I LIKE BIKES AND I LIKE BOTANY, and the two merge into one great outdoor activity. Identifying plants, seeing what’s in bloom, and silently critiquing home landscapes is fun from a bicycle seat. Now that the Albany-Hudson Electric Trail (AHET) is mostly open, there’s new territory to explore, and I’ve discovered some stands of an old-time favorite, winterberry holly.

To get to know winterberry, or Ilex verticillata, you’ve first got to deal with an apparent conundrum: it’s a deciduous holly, dropping its leaves in fall. While most hollies are prized for their evergreen foliage, winterberry gets naked, but that makes its vibrant orange-red berries stand out all the more. These same strikingly bright fruits also label it a 55 mile per hour plant, since motoring botanists can identify it from a distance without applying the brakes. In summer winterberry goes incognito, its plain green foliage blending with the roadside crowd.

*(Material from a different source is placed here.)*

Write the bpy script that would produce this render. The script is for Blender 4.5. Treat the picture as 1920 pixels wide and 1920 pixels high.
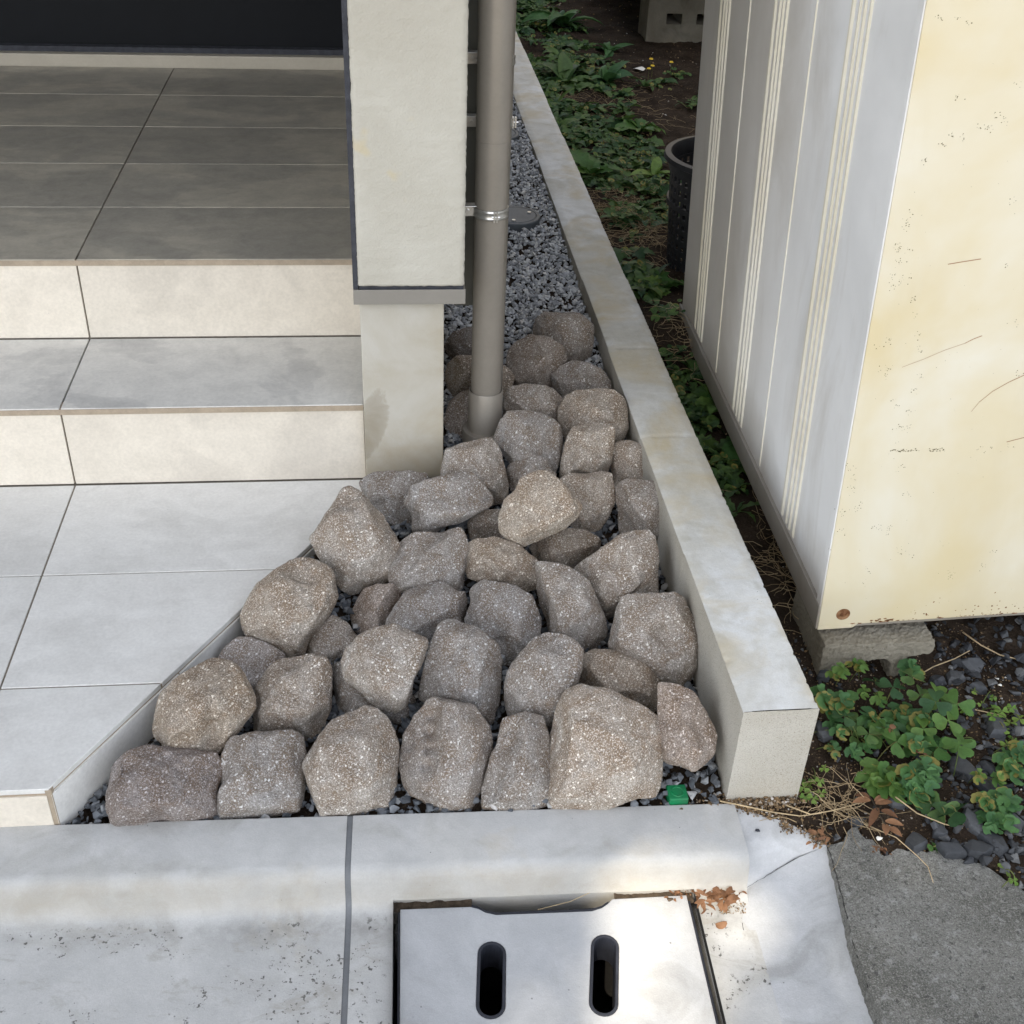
import bpy, bmesh, math, random
from mathutils import Vector, Matrix, noise
from mathutils.geometry import tessellate_polygon
R = math.radians
scene = bpy.context.scene
for o in list(bpy.data.objects): bpy.data.objects.remove(o)

# ---------------------------------------------------------------- camera
CAM = Vector((0.6406, -2.0959, 1.3651)); FPX = 2238.45
PITCH, YAW, ROLL = 0.6042, 0.1208, 0.0451
fwd = Vector((math.sin(YAW)*math.cos(PITCH), math.cos(YAW)*math.cos(PITCH), -math.sin(PITCH)))
_r = Vector((math.cos(YAW), -math.sin(YAW), 0)); _u = _r.cross(fwd)
crt = _r*math.cos(ROLL) + _u*math.sin(ROLL); cup = -_r*math.sin(ROLL) + _u*math.cos(ROLL)
cd = bpy.data.cameras.new('camera'); cam = bpy.data.objects.new('camera', cd)
scene.collection.objects.link(cam); scene.camera = cam
cam.matrix_world = Matrix(((crt.x, cup.x, -fwd.x, CAM.x), (crt.y, cup.y, -fwd.y, CAM.y), (crt.z, cup.z, -fwd.z, CAM.z), (0, 0, 0, 1)))
cd.sensor_width = 36; cd.lens = FPX/1920*36; cd.clip_start = 0.02; cd.clip_end = 300

# ---------------------------------------------------------------- light
SUN_AZ = R(202)      # where the sun stands, clockwise from +Y
SUN_EL = R(50)
EXPOSURE = 1.6
SUND = Vector((math.sin(SUN_AZ)*math.cos(SUN_EL), math.cos(SUN_AZ)*math.cos(SUN_EL), math.sin(SUN_EL)))  # towards the sun
w = bpy.data.worlds.new('World'); scene.world = w; w.use_nodes = True
wn = w.node_tree; bg = wn.nodes['Background']
sky = wn.nodes.new('ShaderNodeTexSky'); sky.sky_type = 'NISHITA'; sky.sun_disc = False
sky.sun_elevation = SUN_EL; sky.sun_rotation = SUN_AZ; sky.dust_density = 1.4; sky.ozone_density = 0.8; sky.air_density = 1.0
hs = wn.nodes.new('ShaderNodeHueSaturation'); hs.inputs['Saturation'].default_value = .42
wn.links.new(sky.outputs[0], hs.inputs['Color']); wn.links.new(hs.outputs[0], bg.inputs[0]); bg.inputs[1].default_value = 0.15
sl = bpy.data.lights.new('sun', 'SUN'); sl.energy = 3.6; sl.angle = R(0.53); sl.color = (1, .90, .74)
so = bpy.data.objects.new('sun', sl); scene.collection.objects.link(so)
so.rotation_euler = SUND.to_track_quat('Z', 'Y').to_euler()
so.location = (0, -6, 8)
scene.view_settings.view_transform = 'Standard'; scene.view_settings.look = 'None'
scene.view_settings.exposure = EXPOSURE; scene.view_settings.gamma = 1
scene.render.engine = 'CYCLES'
scene.cycles.use_denoising = True
scene.cycles.max_bounces = 8; scene.cycles.diffuse_bounces = 5
scene.cycles.sample_clamp_indirect = 4

# ---------------------------------------------------------------- pixel -> plane helpers (give real world points)
def ray(x, y): return fwd + crt*((x-960)/FPX) - cup*((y-960)/FPX)
def at(x, y, Z):
    d = ray(x, y); return CAM + d*((Z-CAM.z)/d.z)
def atY(x, y, Y):
    d = ray(x, y); return CAM + d*((Y-CAM.y)/d.y)

# ---------------------------------------------------------------- materials
class M:
    def __init__(s, name, rough=.8, spec=.3):
        s.m = bpy.data.materials.new(name); s.m.use_nodes = True
        s.t = s.m.node_tree; s.b = s.t.nodes['Principled BSDF']
        s.b.inputs['Roughness'].default_value = rough
        s.b.inputs['Specular IOR Level'].default_value = spec
        s.tc = s.n('ShaderNodeTexCoord'); s.co = s.tc.outputs['Object']
    def n(s, typ, **k):
        nd = s.t.nodes.new(typ)
        for a, v in k.items(): setattr(nd, a, v)
        return nd
    def l(s, a, b): s.t.links.new(a, b)
    def use_world(s):
        g = s.n('ShaderNodeNewGeometry'); s.co = g.outputs['Position']; return s
    def mapped(s, scale, rot=(0, 0, 0)):
        mp = s.n('ShaderNodeMapping'); mp.inputs['Scale'].default_value = scale; mp.inputs['Rotation'].default_value = rot
        s.l(s.co, mp.inputs[0]); return mp.outputs[0]
    def noise(s, scale, detail=4, rough=.55, dist=0, co=None, w=None):
        nd = s.n('ShaderNodeTexNoise')
        if w is not None:
            nd.noise_dimensions = '4D'; s.l(w, nd.inputs['W'])
        nd.inputs['Scale'].default_value = scale; nd.inputs['Detail'].default_value = detail
        nd.inputs['Roughness'].default_value = rough; nd.inputs['Distortion'].default_value = dist
        s.l(co or s.co, nd.inputs['Vector']); return nd.outputs['Fac']
    def vor(s, scale, feature='F1', out='Distance', co=None):
        nd = s.n('ShaderNodeTexVoronoi', feature=feature); nd.inputs['Scale'].default_value = scale
        s.l(co or s.co, nd.inputs['Vector']); return nd.outputs[out]
    def ramp(s, fac, stops, interp='LINEAR'):
        nd = s.n('ShaderNodeValToRGB'); cr = nd.color_ramp; cr.interpolation = interp
        while len(cr.elements) < len(stops): cr.elements.new(.5)
        for e, (p, c) in zip(cr.elements, stops):
            e.position = p; e.color = (c, c, c, 1) if isinstance(c, (int, float)) else (*c, 1)
        s.l(fac, nd.inputs[0]); return nd.outputs[0]
    def mix(s, fac, a, b, mode='MIX'):
        nd = s.n('ShaderNodeMix', data_type='RGBA', blend_type=mode)
        for i, v in ((0, fac), (6, a), (7, b)):
            if hasattr(v, 'links'): s.l(v, nd.inputs[i])
            elif isinstance(v, (int, float)) and i == 0: nd.inputs[0].default_value = v
            else: nd.inputs[i].default_value = (v, v, v, 1) if isinstance(v, (int, float)) else (*v, 1)
        return nd.outputs[2]
    def math(s, op, a, b=0.):
        nd = s.n('ShaderNodeMath', operation=op)
        for i, v in ((0, a), (1, b)):
            if hasattr(v, 'links'): s.l(v, nd.inputs[i])
            else: nd.inputs[i].default_value = v
        return nd.outputs[0]
    def rnd(s): return s.n('ShaderNodeObjectInfo').outputs['Random']
    def attr(s, name):
        nd = s.n('ShaderNodeAttribute'); nd.attribute_name = name; return nd.outputs['Fac']
    def col(s, c):
        if hasattr(c, 'links'): s.l(c, s.b.inputs['Base Color'])
        else: s.b.inputs['Base Color'].default_value = (*c, 1)
        return s
    def rough(s, c): s.l(c, s.b.inputs['Roughness']); return s
    def bump(s, h, dist, strength=1, prev=None):
        nd = s.n('ShaderNodeBump'); nd.inputs['Distance'].default_value = dist; nd.inputs['Strength'].default_value = strength
        s.l(h, nd.inputs['Height'])
        if prev: s.l(prev, nd.inputs['Normal'])
        s.l(nd.outputs[0], s.b.inputs['Normal']); return nd.outputs[0]

MAT = {}
def tile_mat(name, light, mid, dark, warm=0, cover=.5, rough=.45):
    m = M(name, rough, .4); r = m.attr('rnd'); wv = m.math('MULTIPLY', r, 40.)
    a = m.noise(2.0, 4, .5, 1.6, co=m.mapped((1, 1.5, 1.4)), w=wv)
    e = m.noise(7., 8, .65, .6, co=m.mapped((1, 2.2, 1.6)), w=wv)
    patch = m.ramp(m.math('ADD', m.math('MULTIPLY', a, .86), m.math('MULTIPLY', e, .14)), [(cover, 0), (cover+.02, .55), (cover+.09, 1)])
    fine = m.ramp(m.noise(17, 9, .72, .7, w=wv), [(.36, 0), (.64, 1)])
    base = m.mix(m.ramp(e, [(.35, 0), (.65, 1)]), light, mid)
    c = m.mix(m.math('MULTIPLY', patch, .8), base, dark)
    c = m.mix(.5, c, m.mix(fine, m.mix(.35, mid, dark), light), 'MIX')
    blot = m.ramp(m.noise(160, 4, .6), [(.3, .93), (.65, 1.04)])
    c = m.mix(1, c, blot, 'MULTIPLY')
    spots = m.ramp(m.vor(22), [(0, .35), (.018, .55), (.03, 1)])
    c = m.mix(.5, c, spots, 'MULTIPLY')
    m.col(m.mix(1, c, m.ramp(r, [(0, .93), (1, 1.05)]), 'MULTIPLY'))
    m.rough(m.ramp(e, [(.3, rough-.08), (.7, rough+.12)]))
    m.bump(m.noise(60, 6, .6), .0006, .35)
    MAT[name] = m.m
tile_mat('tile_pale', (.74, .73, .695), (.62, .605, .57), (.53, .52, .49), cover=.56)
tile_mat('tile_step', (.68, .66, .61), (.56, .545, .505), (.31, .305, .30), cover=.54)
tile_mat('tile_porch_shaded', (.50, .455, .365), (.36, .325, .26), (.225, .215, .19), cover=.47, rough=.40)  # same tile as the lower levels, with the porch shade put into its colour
tile_mat('tile_riser', (.70, .64, .545), (.60, .545, .46), (.50, .455, .39), cover=.57)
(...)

Native to much of the eastern United States, winterberry isn’t abundant locally. Most other hollies require good drainage, so winterberry’s preference for wet feet is another sign that it’s a bit of an odd duck in the Ilex clan. Dampish places of all sorts line the AHET, so it isn’t a surprising find along there, but since it is rather scarce I won’t spill the plant’s exact locations. Winterberry’s penchant for water also means you can use a canoe to see it. Back in 1988, I spent a wonderful weekend in the northern Michigan wetlands, canoeing, camping and cavorting with fellow horticulture graduate students, and the most abundant plant we saw was winterberry. It’s so plentiful there that folks from the Wolverine State sometimes call it Michigan Holly, but you would never hear a New Yorker call it so.

With eye-catching fruits, which persist for a good part of the dormant season, winterberry brightens up any drab outdoor space. Luckily, you don’t need swampy soil to grow it, as it will adapt to most sites, except the most alkaline. I’ve got two winterberries growing well where a spruce once towered, and they’ve finally got enough height and fruit to make a show. Like other hollies, the sexes are housed on different plants, and to get berries, you must plant females. Books instruct to plant a male nearby, since a male must do what needs to be done. But here’s another mystery. Both of my winterberries make fruits a-plenty, but I’ve not planted a male, and I know of none nearby. Bees, it turns out, are the answer. Bees can carry holly pollen for a quarter of a mile, so if bloom time, weather, and bee activity are all in sync, the deed may be done by a distant him.

Plant breeders have been busy bees, and have created dozens of permutations on winterberry: short plant, tall plant, and fruit in many sizes and hues. ‘Sparkleberry,’ a red-fruited form developed at the National Arboretum, is the most popular, but they’re all worth exploring, whether you ride a bicycle or not.